Objective: The data must be returned in full and exactly as given.

Dataset content:
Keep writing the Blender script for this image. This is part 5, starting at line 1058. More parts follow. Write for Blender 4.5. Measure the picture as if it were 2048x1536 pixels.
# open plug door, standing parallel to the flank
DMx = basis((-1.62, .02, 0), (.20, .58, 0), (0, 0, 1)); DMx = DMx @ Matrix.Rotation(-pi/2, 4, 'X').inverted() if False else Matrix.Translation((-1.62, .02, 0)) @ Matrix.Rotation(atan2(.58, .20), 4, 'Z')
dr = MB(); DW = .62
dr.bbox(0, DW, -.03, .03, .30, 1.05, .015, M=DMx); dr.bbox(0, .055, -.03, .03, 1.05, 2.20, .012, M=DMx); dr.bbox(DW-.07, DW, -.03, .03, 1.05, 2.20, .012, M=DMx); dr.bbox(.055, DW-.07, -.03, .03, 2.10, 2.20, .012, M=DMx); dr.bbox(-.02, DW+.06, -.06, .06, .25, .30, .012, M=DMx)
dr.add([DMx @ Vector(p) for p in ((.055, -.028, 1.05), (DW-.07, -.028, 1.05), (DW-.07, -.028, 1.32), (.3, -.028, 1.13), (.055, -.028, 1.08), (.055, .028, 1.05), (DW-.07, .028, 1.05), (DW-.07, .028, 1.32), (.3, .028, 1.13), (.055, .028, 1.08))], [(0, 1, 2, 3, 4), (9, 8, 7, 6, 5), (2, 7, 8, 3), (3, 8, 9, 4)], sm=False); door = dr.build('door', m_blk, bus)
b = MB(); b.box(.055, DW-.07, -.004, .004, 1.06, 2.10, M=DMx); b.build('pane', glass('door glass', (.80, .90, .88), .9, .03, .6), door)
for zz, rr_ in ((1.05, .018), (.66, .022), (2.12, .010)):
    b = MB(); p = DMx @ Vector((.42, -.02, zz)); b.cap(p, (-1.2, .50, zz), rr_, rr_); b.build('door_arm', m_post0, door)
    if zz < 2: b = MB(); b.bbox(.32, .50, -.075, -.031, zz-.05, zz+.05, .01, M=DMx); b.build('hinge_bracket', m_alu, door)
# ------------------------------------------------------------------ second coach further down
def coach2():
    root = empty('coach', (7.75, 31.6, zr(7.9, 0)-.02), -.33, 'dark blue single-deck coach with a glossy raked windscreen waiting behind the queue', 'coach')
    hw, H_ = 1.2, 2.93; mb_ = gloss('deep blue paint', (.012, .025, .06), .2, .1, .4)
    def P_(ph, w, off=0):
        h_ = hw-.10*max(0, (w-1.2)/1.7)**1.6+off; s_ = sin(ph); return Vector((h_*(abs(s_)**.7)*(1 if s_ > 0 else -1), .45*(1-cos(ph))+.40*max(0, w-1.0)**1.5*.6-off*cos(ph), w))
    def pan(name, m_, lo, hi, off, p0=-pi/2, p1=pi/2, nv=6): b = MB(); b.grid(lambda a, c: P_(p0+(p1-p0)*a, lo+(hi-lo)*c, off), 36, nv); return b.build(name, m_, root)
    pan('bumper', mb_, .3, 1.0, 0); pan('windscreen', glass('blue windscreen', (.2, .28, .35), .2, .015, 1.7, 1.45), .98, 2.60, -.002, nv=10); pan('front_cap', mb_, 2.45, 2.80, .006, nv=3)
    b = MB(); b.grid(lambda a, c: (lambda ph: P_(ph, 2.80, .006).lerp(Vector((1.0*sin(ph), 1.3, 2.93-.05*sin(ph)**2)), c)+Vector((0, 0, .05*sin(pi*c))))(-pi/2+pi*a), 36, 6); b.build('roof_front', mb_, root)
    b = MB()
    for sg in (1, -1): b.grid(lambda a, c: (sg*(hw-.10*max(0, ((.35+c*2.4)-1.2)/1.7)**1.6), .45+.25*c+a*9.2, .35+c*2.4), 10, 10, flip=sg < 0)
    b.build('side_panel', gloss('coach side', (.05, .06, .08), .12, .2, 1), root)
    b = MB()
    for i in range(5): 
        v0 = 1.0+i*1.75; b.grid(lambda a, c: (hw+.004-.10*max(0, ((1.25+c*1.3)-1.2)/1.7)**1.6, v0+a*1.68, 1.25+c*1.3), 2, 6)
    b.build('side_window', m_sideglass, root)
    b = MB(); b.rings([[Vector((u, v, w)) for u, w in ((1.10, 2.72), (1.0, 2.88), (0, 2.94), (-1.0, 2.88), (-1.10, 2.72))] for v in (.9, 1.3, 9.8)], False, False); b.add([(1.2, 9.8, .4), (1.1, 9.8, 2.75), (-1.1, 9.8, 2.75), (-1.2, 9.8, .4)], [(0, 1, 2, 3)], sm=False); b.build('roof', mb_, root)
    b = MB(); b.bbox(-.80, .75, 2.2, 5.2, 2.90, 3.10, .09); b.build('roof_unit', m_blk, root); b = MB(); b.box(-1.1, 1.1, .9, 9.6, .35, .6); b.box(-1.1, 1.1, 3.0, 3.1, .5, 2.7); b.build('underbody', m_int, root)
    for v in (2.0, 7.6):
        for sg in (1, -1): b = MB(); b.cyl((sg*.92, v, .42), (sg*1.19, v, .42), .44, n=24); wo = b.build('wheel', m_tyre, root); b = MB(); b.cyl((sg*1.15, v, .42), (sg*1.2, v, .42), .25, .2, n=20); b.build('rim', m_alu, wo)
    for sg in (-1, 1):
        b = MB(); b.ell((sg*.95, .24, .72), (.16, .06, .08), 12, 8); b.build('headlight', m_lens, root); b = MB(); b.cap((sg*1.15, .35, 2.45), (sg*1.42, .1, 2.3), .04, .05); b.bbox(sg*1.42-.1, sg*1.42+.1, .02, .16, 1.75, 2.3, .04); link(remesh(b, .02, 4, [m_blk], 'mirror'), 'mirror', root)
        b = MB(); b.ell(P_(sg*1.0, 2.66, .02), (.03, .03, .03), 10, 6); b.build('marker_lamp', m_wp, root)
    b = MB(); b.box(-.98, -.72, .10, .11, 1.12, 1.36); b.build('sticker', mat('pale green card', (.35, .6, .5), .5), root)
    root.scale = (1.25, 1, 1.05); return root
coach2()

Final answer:
Keep writing the Blender script for this image. This is part 5, starting at line 1058. More parts follow. Write for Blender 4.5. Measure the picture as if it were 2048x1536 pixels.
# open plug door, standing parallel to the flank
DMx = basis((-1.62, .02, 0), (.20, .58, 0), (0, 0, 1)); DMx = DMx @ Matrix.Rotation(-pi/2, 4, 'X').inverted() if False else Matrix.Translation((-1.62, .02, 0)) @ Matrix.Rotation(atan2(.58, .20), 4, 'Z')
dr = MB(); DW = .62
dr.bbox(0, DW, -.03, .03, .30, 1.05, .015, M=DMx); dr.bbox(0, .055, -.03, .03, 1.05, 2.20, .012, M=DMx); dr.bbox(DW-.07, DW, -.03, .03, 1.05, 2.20, .012, M=DMx); dr.bbox(.055, DW-.07, -.03, .03, 2.10, 2.20, .012, M=DMx); dr.bbox(-.02, DW+.06, -.06, .06, .25, .30, .012, M=DMx)
dr.add([DMx @ Vector(p) for p in ((.055, -.028, 1.05), (DW-.07, -.028, 1.05), (DW-.07, -.028, 1.32), (.3, -.028, 1.13), (.055, -.028, 1.08), (.055, .028, 1.05), (DW-.07, .028, 1.05), (DW-.07, .028, 1.32), (.3, .028, 1.13), (.055, .028, 1.08))], [(0, 1, 2, 3, 4), (9, 8, 7, 6, 5), (2, 7, 8, 3), (3, 8, 9, 4)], sm=False); door = dr.build('door', m_blk, bus)
b = MB(); b.box(.055, DW-.07, -.004, .004, 1.06, 2.10, M=DMx); b.build('pane', glass('door glass', (.80, .90, .88), .9, .03, .6), door)
for zz, rr_ in ((1.05, .018), (.66, .022), (2.12, .010)):
    b = MB(); p = DMx @ Vector((.42, -.02, zz)); b.cap(p, (-1.2, .50, zz), rr_, rr_); b.build('door_arm', m_post0, door)
    if zz < 2: b = MB(); b.bbox(.32, .50, -.075, -.031, zz-.05, zz+.05, .01, M=DMx); b.build('hinge_bracket', m_alu, door)
# ------------------------------------------------------------------ second coach further down
def coach2():
    root = empty('coach', (7.75, 31.6, zr(7.9, 0)-.02), -.33, 'dark blue single-deck coach with a glossy raked windscreen waiting behind the queue', 'coach')
    hw, H_ = 1.2, 2.93; mb_ = gloss('deep blue paint', (.012, .025, .06), .2, .1, .4)
    def P_(ph, w, off=0):
        h_ = hw-.10*max(0, (w-1.2)/1.7)**1.6+off; s_ = sin(ph); return Vector((h_*(abs(s_)**.7)*(1 if s_ > 0 else -1), .45*(1-cos(ph))+.40*max(0, w-1.0)**1.5*.6-off*cos(ph), w))
    def pan(name, m_, lo, hi, off, p0=-pi/2, p1=pi/2, nv=6): b = MB(); b.grid(lambda a, c: P_(p0+(p1-p0)*a, lo+(hi-lo)*c, off), 36, nv); return b.build(name, m_, root)
    pan('bumper', mb_, .3, 1.0, 0); pan('windscreen', glass('blue windscreen', (.2, .28, .35), .2, .015, 1.7, 1.45), .98, 2.60, -.002, nv=10); pan('front_cap', mb_, 2.45, 2.80, .006, nv=3)
    b = MB(); b.grid(lambda a, c: (lambda ph: P_(ph, 2.80, .006).lerp(Vector((1.0*sin(ph), 1.3, 2.93-.05*sin(ph)**2)), c)+Vector((0, 0, .05*sin(pi*c))))(-pi/2+pi*a), 36, 6); b.build('roof_front', mb_, root)
    b = MB()
    for sg in (1, -1): b.grid(lambda a, c: (sg*(hw-.10*max(0, ((.35+c*2.4)-1.2)/1.7)**1.6), .45+.25*c+a*9.2, .35+c*2.4), 10, 10, flip=sg < 0)
    b.build('side_panel', gloss('coach side', (.05, .06, .08), .12, .2, 1), root)
    b = MB()
    for i in range(5): 
        v0 = 1.0+i*1.75; b.grid(lambda a, c: (hw+.004-.10*max(0, ((1.25+c*1.3)-1.2)/1.7)**1.6, v0+a*1.68, 1.25+c*1.3), 2, 6)
    b.build('side_window', m_sideglass, root)
    b = MB(); b.rings([[Vector((u, v, w)) for u, w in ((1.10, 2.72), (1.0, 2.88), (0, 2.94), (-1.0, 2.88), (-1.10, 2.72))] for v in (.9, 1.3, 9.8)], False, False); b.add([(1.2, 9.8, .4), (1.1, 9.8, 2.75), (-1.1, 9.8, 2.75), (-1.2, 9.8, .4)], [(0, 1, 2, 3)], sm=False); b.build('roof', mb_, root)
    b = MB(); b.bbox(-.80, .75, 2.2, 5.2, 2.90, 3.10, .09); b.build('roof_unit', m_blk, root); b = MB(); b.box(-1.1, 1.1, .9, 9.6, .35, .6); b.box(-1.1, 1.1, 3.0, 3.1, .5, 2.7); b.build('underbody', m_int, root)
    for v in (2.0, 7.6):
        for sg in (1, -1): b = MB(); b.cyl((sg*.92, v, .42), (sg*1.19, v, .42), .44, n=24); wo = b.build('wheel', m_tyre, root); b = MB(); b.cyl((sg*1.15, v, .42), (sg*1.2, v, .42), .25, .2, n=20); b.build('rim', m_alu, wo)
    for sg in (-1, 1):
        b = MB(); b.ell((sg*.95, .24, .72), (.16, .06, .08), 12, 8); b.build('headlight', m_lens, root); b = MB(); b.cap((sg*1.15, .35, 2.45), (sg*1.42, .1, 2.3), .04, .05); b.bbox(sg*1.42-.1, sg*1.42+.1, .02, .16, 1.75, 2.3, .04); link(remesh(b, .02, 4, [m_blk], 'mirror'), 'mirror', root)
        b = MB(); b.ell(P_(sg*1.0, 2.66, .02), (.03, .03, .03), 10, 6); b.build('marker_lamp', m_wp, root)
    b = MB(); b.box(-.98, -.72, .10, .11, 1.12, 1.36); b.build('sticker', mat('pale green card', (.35, .6, .5), .5), root)
    root.scale = (1.25, 1, 1.05); return root
coach2()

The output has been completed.